Debruço-me em teus poemas
e neles percebo as ilhas
em que nem tu nem nos habitamos
(ou jamais habitaremos)
e nessas ilhas me banho
num sol que não é dos trópicos,
numa água que não é das fontes
mas que ambos refletem a imagem
de um mundo amoroso e patético.
.....É difícil de explicar
esse sofrimento seco,
sem qualquer lágrima de amor,
sentimento de homens juntos,
que se comunicam sem gesto
e sem palavras se invadem,
se aproximam, se compreendem
e se calam sem orgulho.

Bandeira's ‘mundo amoroso e patético’ is fully captured by Drummond, not so much in his troubled descriptions of a world convulsed by war and self-interest as in the confidences of his lições da infância, in the domestic drama of “Caso do Vestido”, and in the wry musings of José where “a graça, a eternidade, o amor caem, são plumas.” (“Tristeza no Céu”).
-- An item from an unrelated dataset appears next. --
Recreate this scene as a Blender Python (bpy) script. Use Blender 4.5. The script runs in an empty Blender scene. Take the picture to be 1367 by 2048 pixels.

Bandeira's “pungente amor” touches Drummond, too, when he confides his fear that what the world carelessly calls love might turn out in the end to be nothing better than “meação … pecúlio … esmola”.

True love, whatever its manifestations, exacts its own price. It is ever beckoning yet ever elusive, with all the appearances of a palliative but infinitely more ambivalent as one looks closer: “este querer consolar sem muita convicção … / mas o amor car (o, a) colega este não consola nunca de núncaras” (“Amar-Amaro”).

Time and experience have made the poet wiser and less vulnerable and in mature reflection he comes to the reassuring conclusion that even just to dream of love and gather its echoes is preferable to its complete extinction.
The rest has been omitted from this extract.